=== Information provided ===
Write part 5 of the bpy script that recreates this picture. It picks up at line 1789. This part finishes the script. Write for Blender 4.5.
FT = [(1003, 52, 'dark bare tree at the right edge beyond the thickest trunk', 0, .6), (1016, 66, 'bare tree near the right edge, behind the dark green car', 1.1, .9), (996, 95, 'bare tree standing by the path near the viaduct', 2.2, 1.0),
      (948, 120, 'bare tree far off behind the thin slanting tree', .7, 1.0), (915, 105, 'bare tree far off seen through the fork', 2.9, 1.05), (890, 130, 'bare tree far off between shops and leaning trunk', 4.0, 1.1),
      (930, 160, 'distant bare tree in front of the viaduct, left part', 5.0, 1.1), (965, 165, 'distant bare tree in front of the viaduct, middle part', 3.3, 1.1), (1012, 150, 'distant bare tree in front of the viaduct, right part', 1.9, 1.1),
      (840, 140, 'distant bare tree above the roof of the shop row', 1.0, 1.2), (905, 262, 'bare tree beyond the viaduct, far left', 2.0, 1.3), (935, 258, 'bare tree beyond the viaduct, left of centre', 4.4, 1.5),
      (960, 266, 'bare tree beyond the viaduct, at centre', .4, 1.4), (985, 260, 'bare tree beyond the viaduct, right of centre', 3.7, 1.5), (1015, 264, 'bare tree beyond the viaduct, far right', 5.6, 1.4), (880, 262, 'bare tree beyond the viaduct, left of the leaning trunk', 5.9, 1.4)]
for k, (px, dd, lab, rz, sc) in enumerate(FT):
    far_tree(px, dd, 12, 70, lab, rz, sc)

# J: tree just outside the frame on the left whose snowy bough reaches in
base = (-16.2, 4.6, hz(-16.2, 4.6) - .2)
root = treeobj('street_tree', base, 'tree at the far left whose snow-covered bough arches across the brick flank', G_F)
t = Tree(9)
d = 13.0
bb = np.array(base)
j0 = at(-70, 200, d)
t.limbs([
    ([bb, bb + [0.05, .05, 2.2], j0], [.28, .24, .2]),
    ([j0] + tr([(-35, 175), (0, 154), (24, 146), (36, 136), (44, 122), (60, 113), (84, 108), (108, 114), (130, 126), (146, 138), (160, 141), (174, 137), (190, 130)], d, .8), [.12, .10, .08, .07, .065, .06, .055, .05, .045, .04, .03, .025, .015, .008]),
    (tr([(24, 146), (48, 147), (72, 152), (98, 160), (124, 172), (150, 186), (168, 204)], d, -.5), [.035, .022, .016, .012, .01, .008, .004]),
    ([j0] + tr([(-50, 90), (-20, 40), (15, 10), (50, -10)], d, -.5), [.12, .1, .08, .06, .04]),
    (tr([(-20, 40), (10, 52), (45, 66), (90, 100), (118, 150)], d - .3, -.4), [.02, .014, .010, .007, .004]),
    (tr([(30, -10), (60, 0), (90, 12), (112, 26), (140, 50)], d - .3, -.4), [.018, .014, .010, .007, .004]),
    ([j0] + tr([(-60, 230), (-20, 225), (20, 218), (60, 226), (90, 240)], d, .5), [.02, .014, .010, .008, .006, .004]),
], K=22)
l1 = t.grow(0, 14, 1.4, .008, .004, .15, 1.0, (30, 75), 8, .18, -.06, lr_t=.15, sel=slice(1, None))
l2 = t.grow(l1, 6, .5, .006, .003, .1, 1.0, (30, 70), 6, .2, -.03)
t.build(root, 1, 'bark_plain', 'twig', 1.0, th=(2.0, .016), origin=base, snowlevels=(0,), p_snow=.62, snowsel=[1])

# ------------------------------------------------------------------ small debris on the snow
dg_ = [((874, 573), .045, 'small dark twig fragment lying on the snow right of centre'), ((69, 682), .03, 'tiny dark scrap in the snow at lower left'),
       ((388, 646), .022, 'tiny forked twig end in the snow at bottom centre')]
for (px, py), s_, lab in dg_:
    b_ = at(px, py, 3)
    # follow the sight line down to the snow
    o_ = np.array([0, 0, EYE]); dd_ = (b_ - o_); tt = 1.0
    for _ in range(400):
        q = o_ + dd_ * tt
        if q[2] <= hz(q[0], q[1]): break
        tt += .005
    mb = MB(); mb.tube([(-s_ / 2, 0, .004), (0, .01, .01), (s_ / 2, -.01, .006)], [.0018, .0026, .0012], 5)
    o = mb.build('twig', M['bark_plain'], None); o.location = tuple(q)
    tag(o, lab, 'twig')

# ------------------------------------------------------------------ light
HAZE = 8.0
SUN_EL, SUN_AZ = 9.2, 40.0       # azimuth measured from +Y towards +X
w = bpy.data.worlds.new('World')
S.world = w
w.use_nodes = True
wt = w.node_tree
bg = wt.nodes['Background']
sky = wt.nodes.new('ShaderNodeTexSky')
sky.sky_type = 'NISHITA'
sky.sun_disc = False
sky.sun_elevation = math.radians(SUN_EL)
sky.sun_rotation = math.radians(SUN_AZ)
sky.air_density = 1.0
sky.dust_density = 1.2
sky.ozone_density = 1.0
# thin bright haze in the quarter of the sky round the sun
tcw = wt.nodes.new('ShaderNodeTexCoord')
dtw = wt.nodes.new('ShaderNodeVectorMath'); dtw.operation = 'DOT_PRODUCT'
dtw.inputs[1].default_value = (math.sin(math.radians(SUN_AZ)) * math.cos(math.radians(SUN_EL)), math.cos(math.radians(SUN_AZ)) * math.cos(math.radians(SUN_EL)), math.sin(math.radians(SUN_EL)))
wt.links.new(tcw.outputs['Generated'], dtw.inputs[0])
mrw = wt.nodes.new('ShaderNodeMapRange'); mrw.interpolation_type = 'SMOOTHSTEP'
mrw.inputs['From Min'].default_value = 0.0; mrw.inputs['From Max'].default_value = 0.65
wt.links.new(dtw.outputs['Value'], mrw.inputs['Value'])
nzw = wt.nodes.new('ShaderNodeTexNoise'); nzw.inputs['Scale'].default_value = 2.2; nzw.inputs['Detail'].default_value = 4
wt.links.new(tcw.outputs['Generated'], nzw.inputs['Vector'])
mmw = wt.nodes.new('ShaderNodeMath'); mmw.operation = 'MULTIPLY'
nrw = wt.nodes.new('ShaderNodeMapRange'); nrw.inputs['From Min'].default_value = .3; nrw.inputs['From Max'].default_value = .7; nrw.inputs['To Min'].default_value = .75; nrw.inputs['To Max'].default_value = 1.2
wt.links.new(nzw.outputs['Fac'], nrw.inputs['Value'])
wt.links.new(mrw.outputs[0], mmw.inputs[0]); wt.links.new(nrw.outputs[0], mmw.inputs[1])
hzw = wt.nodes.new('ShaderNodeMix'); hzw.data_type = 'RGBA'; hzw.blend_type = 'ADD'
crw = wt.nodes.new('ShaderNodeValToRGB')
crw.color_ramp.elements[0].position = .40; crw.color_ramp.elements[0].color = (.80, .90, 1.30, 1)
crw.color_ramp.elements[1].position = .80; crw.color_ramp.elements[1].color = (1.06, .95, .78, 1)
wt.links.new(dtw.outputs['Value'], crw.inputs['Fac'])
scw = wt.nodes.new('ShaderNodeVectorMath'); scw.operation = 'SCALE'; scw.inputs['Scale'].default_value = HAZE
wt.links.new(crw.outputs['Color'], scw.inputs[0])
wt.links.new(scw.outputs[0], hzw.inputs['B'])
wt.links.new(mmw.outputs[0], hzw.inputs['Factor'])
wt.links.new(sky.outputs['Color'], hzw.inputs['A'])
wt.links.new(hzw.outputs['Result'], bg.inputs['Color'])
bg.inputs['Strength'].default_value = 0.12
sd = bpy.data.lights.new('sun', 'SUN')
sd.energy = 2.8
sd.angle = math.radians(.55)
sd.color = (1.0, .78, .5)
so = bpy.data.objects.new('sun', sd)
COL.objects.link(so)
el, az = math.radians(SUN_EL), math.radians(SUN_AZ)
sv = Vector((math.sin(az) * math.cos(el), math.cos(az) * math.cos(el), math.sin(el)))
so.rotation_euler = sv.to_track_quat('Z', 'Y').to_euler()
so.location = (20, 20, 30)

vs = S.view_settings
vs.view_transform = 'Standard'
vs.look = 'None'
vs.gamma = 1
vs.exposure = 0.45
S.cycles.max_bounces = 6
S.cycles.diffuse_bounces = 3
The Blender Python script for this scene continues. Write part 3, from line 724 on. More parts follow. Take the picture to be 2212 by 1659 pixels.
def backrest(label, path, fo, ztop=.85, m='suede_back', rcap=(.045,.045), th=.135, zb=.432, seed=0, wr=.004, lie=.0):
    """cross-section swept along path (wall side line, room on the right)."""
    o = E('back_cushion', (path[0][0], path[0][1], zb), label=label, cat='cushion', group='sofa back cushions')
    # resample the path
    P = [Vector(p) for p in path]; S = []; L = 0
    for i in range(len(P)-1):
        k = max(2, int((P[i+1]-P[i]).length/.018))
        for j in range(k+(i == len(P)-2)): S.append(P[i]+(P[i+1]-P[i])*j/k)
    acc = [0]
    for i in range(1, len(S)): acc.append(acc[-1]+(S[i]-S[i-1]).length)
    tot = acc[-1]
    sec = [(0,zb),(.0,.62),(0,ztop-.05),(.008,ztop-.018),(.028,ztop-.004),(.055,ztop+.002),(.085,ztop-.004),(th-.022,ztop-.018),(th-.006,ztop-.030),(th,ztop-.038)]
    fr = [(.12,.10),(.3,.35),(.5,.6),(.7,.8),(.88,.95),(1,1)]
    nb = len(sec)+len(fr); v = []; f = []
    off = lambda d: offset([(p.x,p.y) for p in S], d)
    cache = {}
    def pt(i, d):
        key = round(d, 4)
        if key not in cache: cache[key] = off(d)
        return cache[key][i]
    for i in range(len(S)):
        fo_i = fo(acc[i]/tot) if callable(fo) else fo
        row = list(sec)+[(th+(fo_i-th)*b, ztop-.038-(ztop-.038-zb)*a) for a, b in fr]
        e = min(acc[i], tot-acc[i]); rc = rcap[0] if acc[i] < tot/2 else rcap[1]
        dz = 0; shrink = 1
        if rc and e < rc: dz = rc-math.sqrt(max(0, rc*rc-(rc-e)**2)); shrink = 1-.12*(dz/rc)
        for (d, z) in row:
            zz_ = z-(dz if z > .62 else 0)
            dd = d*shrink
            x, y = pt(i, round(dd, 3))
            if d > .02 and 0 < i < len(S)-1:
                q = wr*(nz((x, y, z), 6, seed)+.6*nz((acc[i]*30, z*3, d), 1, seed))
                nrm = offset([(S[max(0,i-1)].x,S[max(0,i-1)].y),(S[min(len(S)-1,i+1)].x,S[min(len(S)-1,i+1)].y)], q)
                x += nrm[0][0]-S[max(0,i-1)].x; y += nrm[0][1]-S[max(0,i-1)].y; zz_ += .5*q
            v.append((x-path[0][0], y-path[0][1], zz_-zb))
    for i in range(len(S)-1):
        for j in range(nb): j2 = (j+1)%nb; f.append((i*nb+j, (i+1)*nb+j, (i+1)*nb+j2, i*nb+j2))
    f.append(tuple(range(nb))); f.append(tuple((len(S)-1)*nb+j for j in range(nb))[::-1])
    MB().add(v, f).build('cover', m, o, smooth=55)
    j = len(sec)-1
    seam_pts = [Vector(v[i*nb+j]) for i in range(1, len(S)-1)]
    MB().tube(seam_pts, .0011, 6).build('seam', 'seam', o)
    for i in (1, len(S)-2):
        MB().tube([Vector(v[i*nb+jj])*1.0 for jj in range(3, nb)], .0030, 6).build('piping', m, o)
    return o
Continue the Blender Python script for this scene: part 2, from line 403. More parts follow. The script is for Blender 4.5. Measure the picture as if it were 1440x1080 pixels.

=== What to do ===
Exactly as they stand, set down the lines from the top of the data through the line with "far_tree(px, dd, 12, 70, lab, rz, sc)".

=== Exercise result ===
Write part 5 of the bpy script that recreates this picture. It picks up at line 1789. This part finishes the script. Write for Blender 4.5.
FT = [(1003, 52, 'dark bare tree at the right edge beyond the thickest trunk', 0, .6), (1016, 66, 'bare tree near the right edge, behind the dark green car', 1.1, .9), (996, 95, 'bare tree standing by the path near the viaduct', 2.2, 1.0),
      (948, 120, 'bare tree far off behind the thin slanting tree', .7, 1.0), (915, 105, 'bare tree far off seen through the fork', 2.9, 1.05), (890, 130, 'bare tree far off between shops and leaning trunk', 4.0, 1.1),
      (930, 160, 'distant bare tree in front of the viaduct, left part', 5.0, 1.1), (965, 165, 'distant bare tree in front of the viaduct, middle part', 3.3, 1.1), (1012, 150, 'distant bare tree in front of the viaduct, right part', 1.9, 1.1),
      (840, 140, 'distant bare tree above the roof of the shop row', 1.0, 1.2), (905, 262, 'bare tree beyond the viaduct, far left', 2.0, 1.3), (935, 258, 'bare tree beyond the viaduct, left of centre', 4.4, 1.5),
      (960, 266, 'bare tree beyond the viaduct, at centre', .4, 1.4), (985, 260, 'bare tree beyond the viaduct, right of centre', 3.7, 1.5), (1015, 264, 'bare tree beyond the viaduct, far right', 5.6, 1.4), (880, 262, 'bare tree beyond the viaduct, left of the leaning trunk', 5.9, 1.4)]
for k, (px, dd, lab, rz, sc) in enumerate(FT):
    far_tree(px, dd, 12, 70, lab, rz, sc)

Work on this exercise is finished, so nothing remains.